Folha - As pessoas não entendem: o que é o Ministério das Cidades?
Olívio -
Cuida de moradia, saneamento, mobilidade e acessibilidade de transporte urbano e organização espacial, tratando todos esses temas de forma articulada. Há sete órgãos cuidando de saneamento, por exemplo.

Folha - O governo tem informações sobre eventuais motivações políticas dos sem-teto?
Dutra -
Tu estás falando com o ministro das Cidades, não com um chefe de polícia, nem com o responsável pela inteligência. O ministério não tem que ter essa preocupação, tem de trabalhar dentro do Estado de Direito democrático, através do diálogo.

Folha - Como devem ser garantidas a lei e a ordem?
Olívio -
A orientação é respeitar o Estado de Direito democrático e as leis. E todas as partes têm que fazer isso. Está na lei, por exemplo, que o governo tem que fazer a reforma agrária. Se as leis não correspondem às necessidades, há formas democráticas de mudá-las. Inclusive a Constituição.

Folha - O governo já mapeou terras da União passíveis de reforma agrária. Nas cidades, há algum mapeamento sobre imóveis vazios?
Olívio -
O Estado precisa fazer esse levantamento, até porque muitos dos imóveis desocupados são públicos. Enquanto isso, convivemos com essa escassez toda.

Folha - Em São Paulo, já foram identificados 420 mil imóveis abandonados. Como compatibilizar imóveis vazios com tantas pessoas necessitando de moradia?
Olívio -
Nós estamos levantando quais prédios existem, qual a localização, qual a finalidade. E estamos discutindo amplamente que cidades queremos para nós.

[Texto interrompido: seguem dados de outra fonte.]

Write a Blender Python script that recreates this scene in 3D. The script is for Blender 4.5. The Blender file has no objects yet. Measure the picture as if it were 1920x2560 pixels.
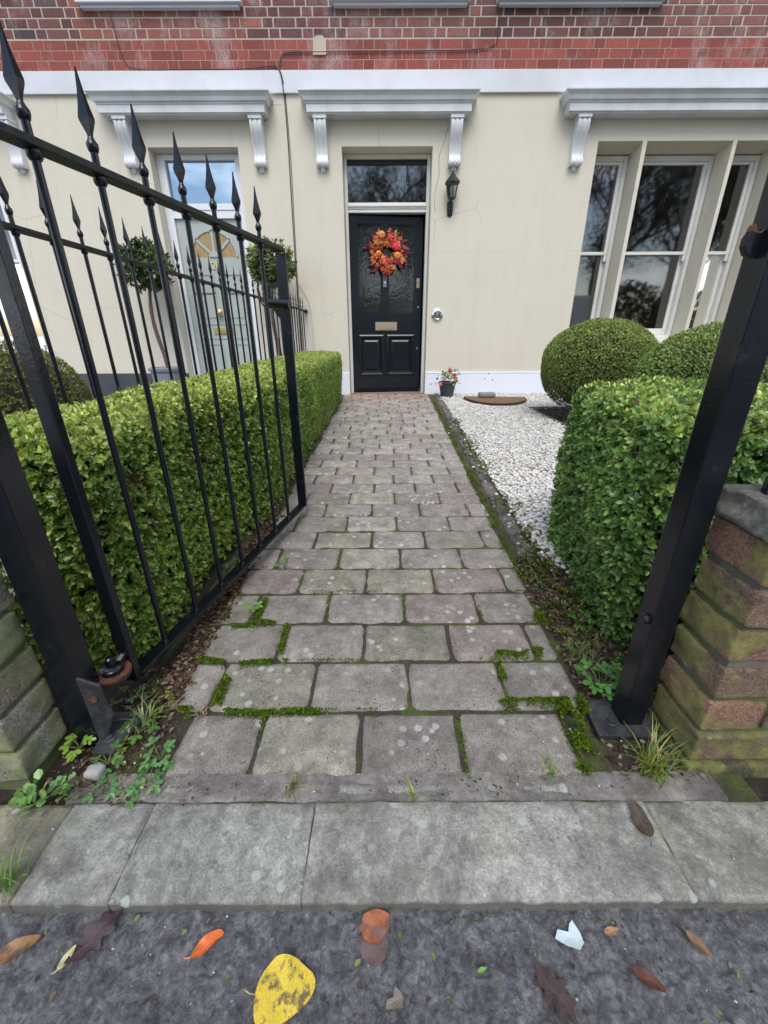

Folha - Com os juros nessa altura e com o superávit primário acima de 5% do PIB, isso é possível?
Olívio -
Nada é isolado, estanquizado (sic). Tem o econômico, o financeiro, o social, o cultural, o político. Tudo isso se relaciona.

Folha - O sr. defende a queda dos juros, como o vice José Alencar?
Olívio -
Nós estamos trabalhando, e não é só este ou aquele ministério, para ter o governo governando e colocando em prática um projeto que não é abrupto.

Folha - E a crise? E as invasões?
Olívio -
Não existe democracia sem povo, não existe democracia sem lei.

Folha - O sr. fala sempre em tese. O que o sr. está fazendo na prática?
Olívio -
Nós já temos um programa de regularização fundiária. Há populações inteiras morando há bastante tempo em áreas federais que não são de risco. Se estão ali há mais de cinco anos, já preencheram os principais requisitos do Estatuto das Cidades.

Folha - O sr. pode quantificar?
Olívio -
São em torno de 40 milhões de brasileiros morando em situação informal ou irregular. O programa, em andamento, já cuida dessa parte importante.

Folha - E em São Paulo?
Olívio -
Já estivemos com a prefeita [Marta Suplicy, do PT] em várias áreas, e estamos reforçando esse programa da prefeitura, com assessoria, planejamento e recursos, claro. Também estão em andamento os projetos de financiamento para transporte, moradias e saneamento básico.

Folha - O programa de governo de Lula para habitação previa financiamento prioritário para até 12 salários mínimos, mas quem mais precisa é quem não tem renda nenhuma. Como compatibilizar financiamento com inclusão social?
Olívio -
É nisso que estamos trabalhando. O déficit é enorme e vem de décadas. São necessários 6,6 milhões de novas unidades, e mais de 12 milhões precisam ser qualificadas. 100% desse déficit está nas famílias com renda de 12 mínimos, mas a maior parte está nas de zero a três mínimos.

Folha - O programa do PT defende subsídios e dotações orçamentárias para isso.
Olívio -
Nós temos o PSH [Programa de Subsídios para a Habitação], um programa antigo da Caixa, mas que andava muito desmilinguido, além de desfocado. Os recursos estavam sendo mais aplicados em faixas acima de três mínimos. Reformamos o programa, para favorecer essa faixa.

Folha - E a ação emergencial que está para ser anunciada?
Olívio -
Dos R$ 5,3 bilhões anunciados pelo companheiro Lula aos prefeitos em maio, nós aplicamos nestes sete meses R$ 1,9 bilhão em construção e melhoria de habitações. É pouco, mas é muito mais do que vinha sendo feito.